> PROBLEM STATEMENT
Write out all of the lines below, exactly and completely.

> GIVEN MATERIAL

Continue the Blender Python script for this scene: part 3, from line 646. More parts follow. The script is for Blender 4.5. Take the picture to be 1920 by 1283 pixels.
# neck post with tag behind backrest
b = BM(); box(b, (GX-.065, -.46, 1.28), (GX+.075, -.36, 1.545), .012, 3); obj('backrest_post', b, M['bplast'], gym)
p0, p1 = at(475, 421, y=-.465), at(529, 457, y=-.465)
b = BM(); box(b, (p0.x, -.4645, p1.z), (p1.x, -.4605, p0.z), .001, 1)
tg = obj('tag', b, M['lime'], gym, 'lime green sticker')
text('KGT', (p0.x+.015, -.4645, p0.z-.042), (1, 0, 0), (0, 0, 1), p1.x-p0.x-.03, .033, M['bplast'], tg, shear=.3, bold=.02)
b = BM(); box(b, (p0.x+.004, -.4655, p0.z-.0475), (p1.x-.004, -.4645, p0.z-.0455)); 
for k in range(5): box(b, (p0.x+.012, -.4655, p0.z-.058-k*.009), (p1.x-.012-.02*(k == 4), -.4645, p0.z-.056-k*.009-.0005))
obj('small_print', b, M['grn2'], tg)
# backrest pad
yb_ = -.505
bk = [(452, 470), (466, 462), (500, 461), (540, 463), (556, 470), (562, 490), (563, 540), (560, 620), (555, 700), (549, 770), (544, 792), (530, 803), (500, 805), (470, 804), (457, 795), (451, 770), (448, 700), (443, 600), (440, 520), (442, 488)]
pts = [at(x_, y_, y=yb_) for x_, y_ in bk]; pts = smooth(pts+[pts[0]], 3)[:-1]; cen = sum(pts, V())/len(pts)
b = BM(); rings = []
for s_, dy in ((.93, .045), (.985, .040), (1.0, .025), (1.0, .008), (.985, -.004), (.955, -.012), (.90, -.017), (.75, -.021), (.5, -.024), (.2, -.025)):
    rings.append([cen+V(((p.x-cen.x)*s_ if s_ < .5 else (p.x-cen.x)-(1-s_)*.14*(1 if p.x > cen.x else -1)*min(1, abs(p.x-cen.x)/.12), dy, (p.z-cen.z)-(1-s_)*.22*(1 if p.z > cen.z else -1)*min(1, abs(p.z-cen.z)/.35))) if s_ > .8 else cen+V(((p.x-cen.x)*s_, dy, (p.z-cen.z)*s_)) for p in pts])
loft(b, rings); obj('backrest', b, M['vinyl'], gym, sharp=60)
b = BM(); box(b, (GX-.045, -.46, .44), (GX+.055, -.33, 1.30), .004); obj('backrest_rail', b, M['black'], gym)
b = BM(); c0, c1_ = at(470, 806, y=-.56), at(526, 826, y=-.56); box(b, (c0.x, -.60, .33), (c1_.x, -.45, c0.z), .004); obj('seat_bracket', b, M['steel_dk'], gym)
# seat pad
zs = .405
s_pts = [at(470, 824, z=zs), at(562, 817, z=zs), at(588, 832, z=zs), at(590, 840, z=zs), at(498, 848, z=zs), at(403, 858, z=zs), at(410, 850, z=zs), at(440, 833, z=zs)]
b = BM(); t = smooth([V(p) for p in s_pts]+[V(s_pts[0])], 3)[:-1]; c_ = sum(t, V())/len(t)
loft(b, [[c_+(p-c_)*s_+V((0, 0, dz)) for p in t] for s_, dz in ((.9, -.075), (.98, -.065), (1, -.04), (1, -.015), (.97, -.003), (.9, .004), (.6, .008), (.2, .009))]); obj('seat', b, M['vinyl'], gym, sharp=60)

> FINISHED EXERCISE
Continue the Blender Python script for this scene: part 3, from line 646. More parts follow. The script is for Blender 4.5. Take the picture to be 1920 by 1283 pixels.
# neck post with tag behind backrest
b = BM(); box(b, (GX-.065, -.46, 1.28), (GX+.075, -.36, 1.545), .012, 3); obj('backrest_post', b, M['bplast'], gym)
p0, p1 = at(475, 421, y=-.465), at(529, 457, y=-.465)
b = BM(); box(b, (p0.x, -.4645, p1.z), (p1.x, -.4605, p0.z), .001, 1)
tg = obj('tag', b, M['lime'], gym, 'lime green sticker')
text('KGT', (p0.x+.015, -.4645, p0.z-.042), (1, 0, 0), (0, 0, 1), p1.x-p0.x-.03, .033, M['bplast'], tg, shear=.3, bold=.02)
b = BM(); box(b, (p0.x+.004, -.4655, p0.z-.0475), (p1.x-.004, -.4645, p0.z-.0455)); 
for k in range(5): box(b, (p0.x+.012, -.4655, p0.z-.058-k*.009), (p1.x-.012-.02*(k == 4), -.4645, p0.z-.056-k*.009-.0005))
obj('small_print', b, M['grn2'], tg)
# backrest pad
yb_ = -.505
bk = [(452, 470), (466, 462), (500, 461), (540, 463), (556, 470), (562, 490), (563, 540), (560, 620), (555, 700), (549, 770), (544, 792), (530, 803), (500, 805), (470, 804), (457, 795), (451, 770), (448, 700), (443, 600), (440, 520), (442, 488)]
pts = [at(x_, y_, y=yb_) for x_, y_ in bk]; pts = smooth(pts+[pts[0]], 3)[:-1]; cen = sum(pts, V())/len(pts)
b = BM(); rings = []
for s_, dy in ((.93, .045), (.985, .040), (1.0, .025), (1.0, .008), (.985, -.004), (.955, -.012), (.90, -.017), (.75, -.021), (.5, -.024), (.2, -.025)):
    rings.append([cen+V(((p.x-cen.x)*s_ if s_ < .5 else (p.x-cen.x)-(1-s_)*.14*(1 if p.x > cen.x else -1)*min(1, abs(p.x-cen.x)/.12), dy, (p.z-cen.z)-(1-s_)*.22*(1 if p.z > cen.z else -1)*min(1, abs(p.z-cen.z)/.35))) if s_ > .8 else cen+V(((p.x-cen.x)*s_, dy, (p.z-cen.z)*s_)) for p in pts])
loft(b, rings); obj('backrest', b, M['vinyl'], gym, sharp=60)
b = BM(); box(b, (GX-.045, -.46, .44), (GX+.055, -.33, 1.30), .004); obj('backrest_rail', b, M['black'], gym)
b = BM(); c0, c1_ = at(470, 806, y=-.56), at(526, 826, y=-.56); box(b, (c0.x, -.60, .33), (c1_.x, -.45, c0.z), .004); obj('seat_bracket', b, M['steel_dk'], gym)
# seat pad
zs = .405
s_pts = [at(470, 824, z=zs), at(562, 817, z=zs), at(588, 832, z=zs), at(590, 840, z=zs), at(498, 848, z=zs), at(403, 858, z=zs), at(410, 850, z=zs), at(440, 833, z=zs)]
b = BM(); t = smooth([V(p) for p in s_pts]+[V(s_pts[0])], 3)[:-1]; c_ = sum(t, V())/len(t)
loft(b, [[c_+(p-c_)*s_+V((0, 0, dz)) for p in t] for s_, dz in ((.9, -.075), (.98, -.065), (1, -.04), (1, -.015), (.97, -.003), (.9, .004), (.6, .008), (.2, .009))]); obj('seat', b, M['vinyl'], gym, sharp=60)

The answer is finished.